Turns out there was a lot more to Cliff than a starving appetite. He was a bird watcher and fly fisherman and especially in Montana, his fly fishing attained the grace of a bull fight. Rocky and watery, enigmatic and satisfying, and the telling outperformed sex with Marybel by megawatts.  By this time, I began to get a whiff of what my friend found to admire in Jim Harrison's fiction.

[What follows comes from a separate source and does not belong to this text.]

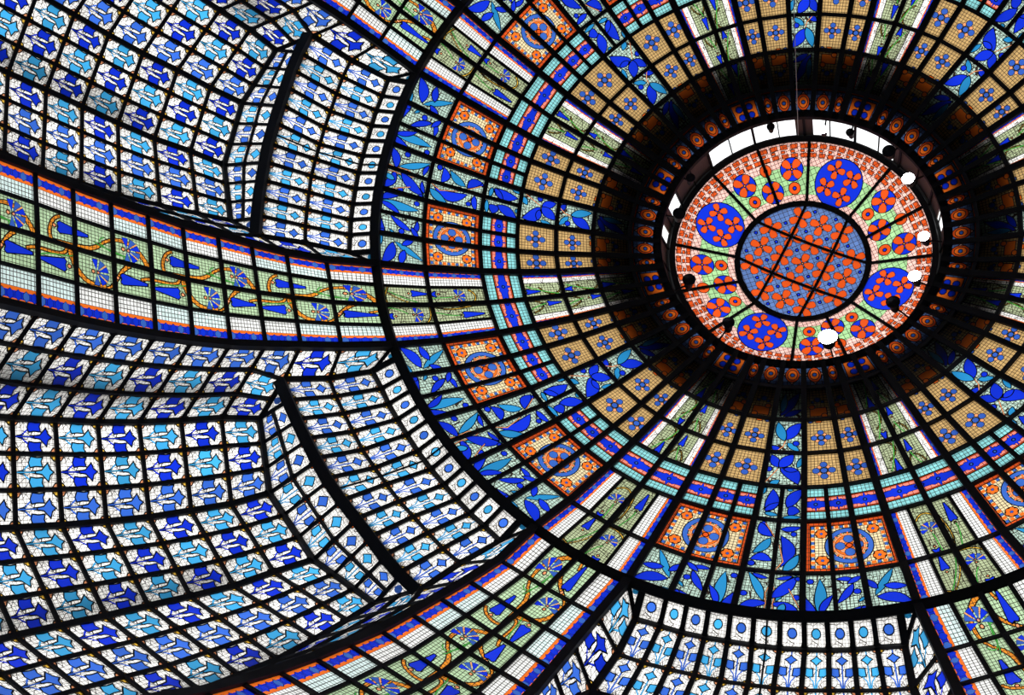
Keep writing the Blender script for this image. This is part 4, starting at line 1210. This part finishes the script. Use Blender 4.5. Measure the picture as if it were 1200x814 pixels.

It's entertaining, I discovered, to view American women my age through the eyes of a sensitive but macho American guy. It was curious to hear him decide to rename the states from their early Native American inhabitants. It was a relief to find him eventually returned to a kind of farm, a sort of dog, , and a wife who didn't wound his psyche with every word. The story has a sort of happy ending. It also accumulates power and interest as it goes, which is almost all we writers can hope for--keeping them reading all the way to the end.